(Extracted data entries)
◇ ◇ ◇ ◇
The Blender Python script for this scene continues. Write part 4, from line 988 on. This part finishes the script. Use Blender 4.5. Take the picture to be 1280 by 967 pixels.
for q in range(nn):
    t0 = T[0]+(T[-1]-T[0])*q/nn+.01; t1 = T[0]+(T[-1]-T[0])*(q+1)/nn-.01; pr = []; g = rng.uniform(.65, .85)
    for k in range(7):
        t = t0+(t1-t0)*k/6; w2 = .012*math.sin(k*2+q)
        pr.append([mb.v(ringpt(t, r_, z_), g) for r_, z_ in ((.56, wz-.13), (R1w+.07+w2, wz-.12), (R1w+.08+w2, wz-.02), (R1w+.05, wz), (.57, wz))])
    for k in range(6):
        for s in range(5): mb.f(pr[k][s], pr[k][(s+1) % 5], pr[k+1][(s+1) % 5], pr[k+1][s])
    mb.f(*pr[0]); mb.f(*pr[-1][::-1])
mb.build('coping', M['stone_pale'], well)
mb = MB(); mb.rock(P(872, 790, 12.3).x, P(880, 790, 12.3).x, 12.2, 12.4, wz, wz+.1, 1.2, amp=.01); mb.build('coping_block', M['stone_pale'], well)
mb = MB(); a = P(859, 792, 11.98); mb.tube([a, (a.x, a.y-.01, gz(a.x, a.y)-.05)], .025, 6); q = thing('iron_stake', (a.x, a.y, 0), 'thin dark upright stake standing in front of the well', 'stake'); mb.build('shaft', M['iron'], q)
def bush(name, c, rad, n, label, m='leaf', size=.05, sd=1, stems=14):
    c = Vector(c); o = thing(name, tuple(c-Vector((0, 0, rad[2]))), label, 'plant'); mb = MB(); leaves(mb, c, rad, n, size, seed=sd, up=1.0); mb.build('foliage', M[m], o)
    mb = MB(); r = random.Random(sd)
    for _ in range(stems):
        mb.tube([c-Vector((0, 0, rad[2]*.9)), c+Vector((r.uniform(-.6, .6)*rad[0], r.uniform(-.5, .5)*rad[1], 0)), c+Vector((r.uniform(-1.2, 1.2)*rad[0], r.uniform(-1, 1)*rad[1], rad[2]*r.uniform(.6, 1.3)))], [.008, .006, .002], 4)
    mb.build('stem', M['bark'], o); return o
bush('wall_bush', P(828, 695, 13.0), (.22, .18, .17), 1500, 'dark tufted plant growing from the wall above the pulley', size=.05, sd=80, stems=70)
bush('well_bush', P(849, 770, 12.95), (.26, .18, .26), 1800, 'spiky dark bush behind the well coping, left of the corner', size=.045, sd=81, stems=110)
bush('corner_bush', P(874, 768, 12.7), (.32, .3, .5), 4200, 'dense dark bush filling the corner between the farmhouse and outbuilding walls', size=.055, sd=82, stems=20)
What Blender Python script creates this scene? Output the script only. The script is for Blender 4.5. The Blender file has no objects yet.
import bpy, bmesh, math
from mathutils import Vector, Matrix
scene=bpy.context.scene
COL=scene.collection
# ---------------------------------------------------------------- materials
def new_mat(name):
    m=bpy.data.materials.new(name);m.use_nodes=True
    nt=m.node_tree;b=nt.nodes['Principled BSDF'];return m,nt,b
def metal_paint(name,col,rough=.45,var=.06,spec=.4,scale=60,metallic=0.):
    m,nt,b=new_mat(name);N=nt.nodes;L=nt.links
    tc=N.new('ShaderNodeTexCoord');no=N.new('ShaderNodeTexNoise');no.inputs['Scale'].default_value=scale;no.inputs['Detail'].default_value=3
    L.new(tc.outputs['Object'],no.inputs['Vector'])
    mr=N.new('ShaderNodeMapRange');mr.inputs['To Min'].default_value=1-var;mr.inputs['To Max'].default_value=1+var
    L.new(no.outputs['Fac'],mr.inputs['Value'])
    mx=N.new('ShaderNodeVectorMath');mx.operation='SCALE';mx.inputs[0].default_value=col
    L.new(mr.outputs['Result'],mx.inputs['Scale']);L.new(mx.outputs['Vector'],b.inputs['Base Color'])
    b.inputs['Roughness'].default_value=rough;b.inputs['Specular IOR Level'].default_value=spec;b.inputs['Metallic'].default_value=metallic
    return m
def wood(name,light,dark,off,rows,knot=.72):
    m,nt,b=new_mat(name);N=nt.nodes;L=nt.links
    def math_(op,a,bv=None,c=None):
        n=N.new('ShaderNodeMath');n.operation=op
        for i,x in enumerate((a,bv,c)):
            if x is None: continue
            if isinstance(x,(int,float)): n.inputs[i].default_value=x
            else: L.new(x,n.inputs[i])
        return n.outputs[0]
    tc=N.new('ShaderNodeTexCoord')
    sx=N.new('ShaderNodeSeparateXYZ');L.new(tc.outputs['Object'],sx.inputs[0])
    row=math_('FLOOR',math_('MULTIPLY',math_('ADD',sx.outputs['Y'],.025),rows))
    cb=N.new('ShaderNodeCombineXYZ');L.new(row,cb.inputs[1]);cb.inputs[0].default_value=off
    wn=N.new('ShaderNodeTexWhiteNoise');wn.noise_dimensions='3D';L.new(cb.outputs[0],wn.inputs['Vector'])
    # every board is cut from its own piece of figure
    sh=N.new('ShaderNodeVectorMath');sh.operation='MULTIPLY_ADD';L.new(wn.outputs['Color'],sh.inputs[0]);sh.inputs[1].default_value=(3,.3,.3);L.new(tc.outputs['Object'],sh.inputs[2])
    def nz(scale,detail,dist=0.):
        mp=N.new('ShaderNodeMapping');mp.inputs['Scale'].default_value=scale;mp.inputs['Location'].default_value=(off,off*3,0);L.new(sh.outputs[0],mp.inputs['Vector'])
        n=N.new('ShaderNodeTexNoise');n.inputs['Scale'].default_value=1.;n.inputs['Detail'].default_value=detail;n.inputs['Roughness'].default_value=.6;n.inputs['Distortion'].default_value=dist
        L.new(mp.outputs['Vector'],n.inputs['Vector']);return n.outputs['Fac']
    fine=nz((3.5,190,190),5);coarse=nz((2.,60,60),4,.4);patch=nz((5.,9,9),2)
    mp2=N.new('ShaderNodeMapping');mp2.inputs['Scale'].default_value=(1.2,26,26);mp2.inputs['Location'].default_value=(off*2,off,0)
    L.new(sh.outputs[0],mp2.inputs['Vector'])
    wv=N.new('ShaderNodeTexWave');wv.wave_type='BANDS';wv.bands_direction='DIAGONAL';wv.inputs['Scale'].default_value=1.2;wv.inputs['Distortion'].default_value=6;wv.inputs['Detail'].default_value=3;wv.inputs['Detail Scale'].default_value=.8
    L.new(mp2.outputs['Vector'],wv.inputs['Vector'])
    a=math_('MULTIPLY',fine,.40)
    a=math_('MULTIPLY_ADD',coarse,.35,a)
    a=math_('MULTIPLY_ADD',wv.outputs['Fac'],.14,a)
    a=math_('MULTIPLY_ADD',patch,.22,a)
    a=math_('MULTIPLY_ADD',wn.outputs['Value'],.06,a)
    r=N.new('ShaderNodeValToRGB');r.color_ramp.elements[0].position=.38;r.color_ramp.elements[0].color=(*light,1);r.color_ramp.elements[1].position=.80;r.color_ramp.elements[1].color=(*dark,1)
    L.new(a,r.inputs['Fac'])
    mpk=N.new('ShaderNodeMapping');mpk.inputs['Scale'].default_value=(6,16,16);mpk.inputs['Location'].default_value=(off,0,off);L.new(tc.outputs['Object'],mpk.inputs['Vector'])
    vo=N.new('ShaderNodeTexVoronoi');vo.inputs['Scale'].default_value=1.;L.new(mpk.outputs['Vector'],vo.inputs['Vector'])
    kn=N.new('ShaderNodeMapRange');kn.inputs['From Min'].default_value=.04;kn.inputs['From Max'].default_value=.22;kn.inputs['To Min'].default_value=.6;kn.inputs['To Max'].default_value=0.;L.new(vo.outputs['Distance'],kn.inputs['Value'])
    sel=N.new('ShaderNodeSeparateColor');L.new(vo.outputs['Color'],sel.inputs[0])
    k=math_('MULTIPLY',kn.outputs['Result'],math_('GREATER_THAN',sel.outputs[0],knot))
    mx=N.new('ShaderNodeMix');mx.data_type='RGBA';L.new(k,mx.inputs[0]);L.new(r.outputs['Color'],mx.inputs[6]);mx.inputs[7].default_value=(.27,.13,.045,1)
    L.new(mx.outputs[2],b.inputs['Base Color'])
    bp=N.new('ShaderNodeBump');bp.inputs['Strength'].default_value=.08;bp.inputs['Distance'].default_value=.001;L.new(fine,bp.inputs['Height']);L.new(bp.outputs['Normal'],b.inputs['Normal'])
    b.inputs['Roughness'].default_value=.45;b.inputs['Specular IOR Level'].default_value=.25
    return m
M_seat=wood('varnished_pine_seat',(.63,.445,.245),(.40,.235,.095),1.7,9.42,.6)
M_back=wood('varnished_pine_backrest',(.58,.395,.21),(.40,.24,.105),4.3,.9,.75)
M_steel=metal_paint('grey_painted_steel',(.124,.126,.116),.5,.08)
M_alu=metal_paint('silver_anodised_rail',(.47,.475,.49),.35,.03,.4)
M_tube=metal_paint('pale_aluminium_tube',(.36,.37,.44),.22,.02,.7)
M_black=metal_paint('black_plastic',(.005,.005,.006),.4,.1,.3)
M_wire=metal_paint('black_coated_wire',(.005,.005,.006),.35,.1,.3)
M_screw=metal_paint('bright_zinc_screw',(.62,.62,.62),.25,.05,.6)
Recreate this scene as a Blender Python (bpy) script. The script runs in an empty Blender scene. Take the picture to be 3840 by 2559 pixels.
◇ ◇ ◇ ◇
WHAT IS BEING ASKED: Your task is to quote, without any alteration, the lines running from the top of the records to the line that holds "size=.055, sd=82, stems=20)", both included.

SOLUTION FOR THIS PROBLEM:
The Blender Python script for this scene continues. Write part 4, from line 988 on. This part finishes the script. Use Blender 4.5. Take the picture to be 1280 by 967 pixels.
for q in range(nn):
    t0 = T[0]+(T[-1]-T[0])*q/nn+.01; t1 = T[0]+(T[-1]-T[0])*(q+1)/nn-.01; pr = []; g = rng.uniform(.65, .85)
    for k in range(7):
        t = t0+(t1-t0)*k/6; w2 = .012*math.sin(k*2+q)
        pr.append([mb.v(ringpt(t, r_, z_), g) for r_, z_ in ((.56, wz-.13), (R1w+.07+w2, wz-.12), (R1w+.08+w2, wz-.02), (R1w+.05, wz), (.57, wz))])
    for k in range(6):
        for s in range(5): mb.f(pr[k][s], pr[k][(s+1) % 5], pr[k+1][(s+1) % 5], pr[k+1][s])
    mb.f(*pr[0]); mb.f(*pr[-1][::-1])
mb.build('coping', M['stone_pale'], well)
mb = MB(); mb.rock(P(872, 790, 12.3).x, P(880, 790, 12.3).x, 12.2, 12.4, wz, wz+.1, 1.2, amp=.01); mb.build('coping_block', M['stone_pale'], well)
mb = MB(); a = P(859, 792, 11.98); mb.tube([a, (a.x, a.y-.01, gz(a.x, a.y)-.05)], .025, 6); q = thing('iron_stake', (a.x, a.y, 0), 'thin dark upright stake standing in front of the well', 'stake'); mb.build('shaft', M['iron'], q)
def bush(name, c, rad, n, label, m='leaf', size=.05, sd=1, stems=14):
    c = Vector(c); o = thing(name, tuple(c-Vector((0, 0, rad[2]))), label, 'plant'); mb = MB(); leaves(mb, c, rad, n, size, seed=sd, up=1.0); mb.build('foliage', M[m], o)
    mb = MB(); r = random.Random(sd)
    for _ in range(stems):
        mb.tube([c-Vector((0, 0, rad[2]*.9)), c+Vector((r.uniform(-.6, .6)*rad[0], r.uniform(-.5, .5)*rad[1], 0)), c+Vector((r.uniform(-1.2, 1.2)*rad[0], r.uniform(-1, 1)*rad[1], rad[2]*r.uniform(.6, 1.3)))], [.008, .006, .002], 4)
    mb.build('stem', M['bark'], o); return o
bush('wall_bush', P(828, 695, 13.0), (.22, .18, .17), 1500, 'dark tufted plant growing from the wall above the pulley', size=.05, sd=80, stems=70)
bush('well_bush', P(849, 770, 12.95), (.26, .18, .26), 1800, 'spiky dark bush behind the well coping, left of the corner', size=.045, sd=81, stems=110)
bush('corner_bush', P(874, 768, 12.7), (.32, .3, .5), 4200, 'dense dark bush filling the corner between the farmhouse and outbuilding walls', size=.055, sd=82, stems=20)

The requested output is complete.